▶ **Problem requirements**:
Leave the pictures out and quote every line from the start of the listing to the line with "s.v, s.f, s.m, s.uv", inclusive.

______________________________

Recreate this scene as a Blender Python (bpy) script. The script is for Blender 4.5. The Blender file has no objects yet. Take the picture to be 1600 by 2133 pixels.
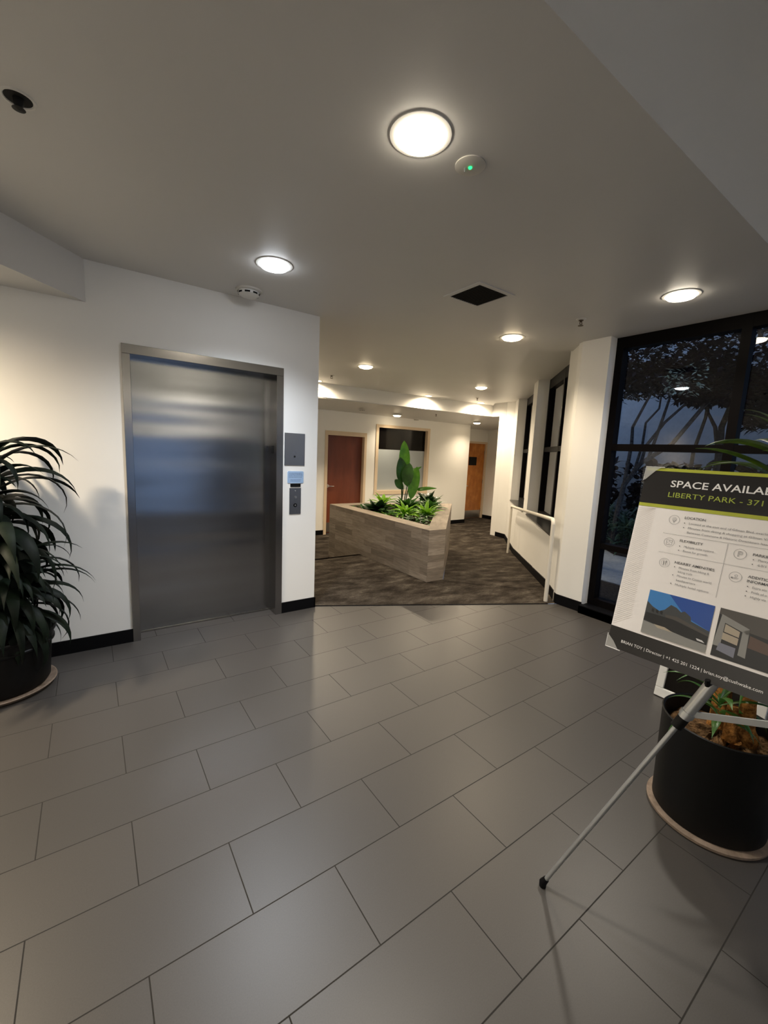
import bpy, bmesh, math, random
from mathutils import Vector, Matrix

random.seed(7)
scene = bpy.context.scene
COL = scene.collection
S2 = math.sqrt(2.0)

# ------------------------------------------------------------------ camera, world, exposure
YAW, PITCH, ROLL, CAM_H = 0.61505, 0.1405996, 0.0442032, 1.53748
_f = Vector((0, math.cos(PITCH), -math.sin(PITCH)))
_r0 = Vector((1, 0, 0))
_u0 = _r0.cross(_f)
_r = _r0 * math.cos(ROLL) + _u0 * math.sin(ROLL)
_u = _r.cross(_f)
_Rz = Matrix.Rotation(-YAW, 3, 'Z')
_r, _u, _f = _Rz @ _r, _Rz @ _u, _Rz @ _f
cam_d = bpy.data.cameras.new('camera')
cam = bpy.data.objects.new('camera', cam_d)
COL.objects.link(cam)
cam_d.sensor_fit = 'HORIZONTAL'
cam_d.sensor_width = 36.0
cam_d.lens = 871.42 / 1600 * 36
cam_d.clip_start = 0.02
cam_d.clip_end = 200
cam.matrix_world = Matrix(((_r.x, _u.x, -_f.x, 0), (_r.y, _u.y, -_f.y, 0), (_r.z, _u.z, -_f.z, CAM_H), (0, 0, 0, 1)))
scene.camera = cam

scene.view_settings.view_transform = 'Standard'
scene.view_settings.look = 'None'
scene.view_settings.gamma = 1
scene.view_settings.exposure = 0.0
scene.view_settings.use_curve_mapping = False
world = bpy.data.worlds.new('dusk_sky')
scene.world = world
world.use_nodes = True
_bg = world.node_tree.nodes['Background']
_bg.inputs[0].default_value = (0.36, 0.52, 0.85, 1)
_bg.inputs[1].default_value = 1.15

WARM = (1.0, 0.82, 0.58)
MIDW = (1.0, 0.92, 0.80)
COOL = (0.86, 0.92, 1.0)
E_WARM, E_MID, E_COOL = 165, 140, 195


def link(o):
    COL.objects.link(o)
    return o


# ------------------------------------------------------------------ mesh builder
class MB:
    def __init__(s):
        s.v, s.f, s.m, s.uv = [], [], [], {}

    def add(s, vs, fs, mat=0):
        b = len(s.v)
        s.v += [tuple(v) for v in vs]
        for f in fs:
            s.f.append(tuple(b + i for i in f))
            s.m.append(mat)
        return s

    def box(s, x0, x1, y0, y1, z0, z1, mat=0):
        vs = [(x, y, z) for z in (z0, z1) for x, y in ((x0, y0), (x1, y0), (x1, y1), (x0, y1))]
        return s.add(vs, [(3, 2, 1, 0), (4, 5, 6, 7), (0, 1, 5, 4), (1, 2, 6, 5), (2, 3, 7, 6), (3, 0, 4, 7)], mat)

    def prism(s, poly, z0, z1, mat=0):
        n = len(poly)
        a = sum(poly[i][0] * poly[(i + 1) % n][1] - poly[(i + 1) % n][0] * poly[i][1] for i in range(n))
        if a < 0:
            poly = poly[::-1]
        g = (lambda z, i: z[i] if isinstance(z, (list, tuple)) else z)
        if a < 0:
            z0 = z0[::-1] if isinstance(z0, (list, tuple)) else z0
            z1 = z1[::-1] if isinstance(z1, (list, tuple)) else z1
        vs = [(p[0], p[1], g(z0, i)) for i, p in enumerate(poly)] + [(p[0], p[1], g(z1, i)) for i, p in enumerate(poly)]
        fs = [tuple(range(n))[::-1], tuple(range(n, 2 * n))]
        fs += [(i, (i + 1) % n, n + (i + 1) % n, n + i) for i in range(n)]
        return s.add(vs, fs, mat)

    def hexa(s, p, mat=0):
        return s.add(p, [(3, 2, 1, 0), (4, 5, 6, 7), (0, 1, 5, 4), (1, 2, 6, 5), (2, 3, 7, 6), (3, 0, 4, 7)], mat)

    def tube(s, pts, r, n=10, mat=0, caps=True):
        pts = [Vector(p) for p in pts]
        N = len(pts)
        rs = r if isinstance(r, (list, tuple)) else [r] * N
        rings = []
        up = None
        for i, p in enumerate(pts):
            d = (pts[min(i + 1, N - 1)] - pts[max(i - 1, 0)])
            d.normalize()
            if up is None:
                up = Vector((0, 0, 1)) if abs(d.z) < 0.9 else Vector((1, 0, 0))
            a = d.cross(up)
            if a.length < 1e-4:
                a = d.cross(Vector((0.3, 1, 0.2)))
            a.normalize()
            b = a.cross(d)
            b.normalize()
            up = b
            rings.append([p + (a * math.cos(2 * math.pi * k / n) + b * math.sin(2 * math.pi * k / n)) * rs[i] for k in range(n)])
        vs = [v for ring in rings for v in ring]
        fs = []
        for i in range(N - 1):
            for k in range(n):
                k2 = (k + 1) % n
                fs.append((i * n + k, i * n + k2, (i + 1) * n + k2, (i + 1) * n + k))
        if caps:
            fs.append(tuple(range(n))[::-1])
            fs.append(tuple(range((N - 1) * n, N * n)))
        return s.add(vs, fs, mat)

    def lathe(s, prof, n=32, c=(0, 0, 0), mat=0):
        vs = [(c[0] + r * math.cos(2 * math.pi * k / n), c[1] + r * math.sin(2 * math.pi * k / n), c[2] + z) for r, z in prof for k in range(n)]
        fs = []
        for i in range(len(prof) - 1):
            for k in range(n):
                k2 = (k + 1) % n
                fs.append((i * n + k, i * n + k2, (i + 1) * n + k2, (i + 1) * n + k))
        return s.add(vs, fs, mat)

    def disc(s, r, n=32, c=(0, 0, 0), mat=0, flip=False):
        vs = [(c[0] + r * math.cos(2 * math.pi * k / n), c[1] + r * math.sin(2 * math.pi * k / n), c[2]) for k in range(n)]
        f = tuple(range(n))
        return s.add(vs, [f[::-1] if flip else f], mat)

    def leaf(s, base, az, el, L, W, droop=1.5, fold=0.25, n=8, twist=0.0, mat=0, peak=0.35, sharp=1.0):
        """strap or paddle leaf: spine bends down by droop radians over its length"""
        p = Vector(base)
        side0 = Vector((-math.sin(az), math.cos(az), 0))
        rows = []
        for i in range(n + 1):
            t = i / n
            e = el - droop * t ** 1.3
            d = Vector((math.cos(az) * math.cos(e), math.sin(az) * math.cos(e), math.sin(e)))
            nrm = side0.cross(d)
            tw = twist * t
            side = side0 * math.cos(tw) + nrm * math.sin(tw)
            if t < peak:
                w = W * (0.25 + 0.75 * math.sin(math.pi / 2 * t / peak))
            else:
                w = W * (math.cos(math.pi / 2 * (t - peak) / (1 - peak))) ** sharp
            w = max(w, 0.0008)
            up = side.cross(d) * -1
            rows.append((p + side * w / 2 + up * -fold * w / 2, p.copy(), p - side * w / 2 + up * -fold * w / 2))
            p = p + d * (L / n)
        vs = [v for r3 in rows for v in r3]
        fs = []
        for i in range(n):
            a = i * 3
            fs += [(a, a + 1, a + 4, a + 3), (a + 1, a + 2, a + 5, a + 4)]
        return s.add(vs, fs, mat)

    def build(s, name, mats, parent=None, smooth=False, bevel=0.0, origin=None, kind=None, angle=40):
        if not isinstance(mats, (list, tuple)):
            mats = [mats]
        me = bpy.data.meshes.new(name)
        if parent is not None:
            off = ROOTLOC.get(parent.name, Vector((0, 0, 0)))
        elif origin is not None:
            off = Vector(origin)
        else:
            off = Vector((0, 0, 0))
        me.from_pydata([(v[0] - off.x, v[1] - off.y, v[2] - off.z) for v in s.v], [], s.f)
        for m in mats:
            me.materials.append(M[m] if isinstance(m, str) else m)
        for p, mi in zip(me.polygons, s.m):
            p.material_index = mi
            p.use_smooth = smooth
        if s.uv:
            ul = me.uv_layers.new(name='UVMap')
            for fi, uvs in s.uv.items():
                p = me.polygons[fi]
                for li, c in zip(p.loop_indices, uvs):
                    ul.data[li].uv = c
        me.update()
        o = link(bpy.data.objects.new(name, me))
        if parent is not None:
            o.parent = parent
            ROOTLOC[o.name] = off
        elif origin is not None:
            o.location = off
            ROOTLOC[o.name] = off
        if smooth:
            md = o.modifiers.new('ws', 'EDGE_SPLIT')
            md.split_angle = math.radians(angle)
        if bevel:
            b = o.modifiers.new('bevel', 'BEVEL')
            b.width = bevel
            b.segments = 2
            b.limit_method = 'ANGLE'
        if kind:
            o['kind'] = kind
        return o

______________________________

▶ **Answer below**:
Recreate this scene as a Blender Python (bpy) script. The script is for Blender 4.5. The Blender file has no objects yet. Take the picture to be 1600 by 2133 pixels.
import bpy, bmesh, math, random
from mathutils import Vector, Matrix

random.seed(7)
scene = bpy.context.scene
COL = scene.collection
S2 = math.sqrt(2.0)

# ------------------------------------------------------------------ camera, world, exposure
YAW, PITCH, ROLL, CAM_H = 0.61505, 0.1405996, 0.0442032, 1.53748
_f = Vector((0, math.cos(PITCH), -math.sin(PITCH)))
_r0 = Vector((1, 0, 0))
_u0 = _r0.cross(_f)
_r = _r0 * math.cos(ROLL) + _u0 * math.sin(ROLL)
_u = _r.cross(_f)
_Rz = Matrix.Rotation(-YAW, 3, 'Z')
_r, _u, _f = _Rz @ _r, _Rz @ _u, _Rz @ _f
cam_d = bpy.data.cameras.new('camera')
cam = bpy.data.objects.new('camera', cam_d)
COL.objects.link(cam)
cam_d.sensor_fit = 'HORIZONTAL'
cam_d.sensor_width = 36.0
cam_d.lens = 871.42 / 1600 * 36
cam_d.clip_start = 0.02
cam_d.clip_end = 200
cam.matrix_world = Matrix(((_r.x, _u.x, -_f.x, 0), (_r.y, _u.y, -_f.y, 0), (_r.z, _u.z, -_f.z, CAM_H), (0, 0, 0, 1)))
scene.camera = cam

scene.view_settings.view_transform = 'Standard'
scene.view_settings.look = 'None'
scene.view_settings.gamma = 1
scene.view_settings.exposure = 0.0
scene.view_settings.use_curve_mapping = False
world = bpy.data.worlds.new('dusk_sky')
scene.world = world
world.use_nodes = True
_bg = world.node_tree.nodes['Background']
_bg.inputs[0].default_value = (0.36, 0.52, 0.85, 1)
_bg.inputs[1].default_value = 1.15

WARM = (1.0, 0.82, 0.58)
MIDW = (1.0, 0.92, 0.80)
COOL = (0.86, 0.92, 1.0)
E_WARM, E_MID, E_COOL = 165, 140, 195


def link(o):
    COL.objects.link(o)
    return o


# ------------------------------------------------------------------ mesh builder
class MB:
    def __init__(s):
        s.v, s.f, s.m, s.uv = [], [], [], {}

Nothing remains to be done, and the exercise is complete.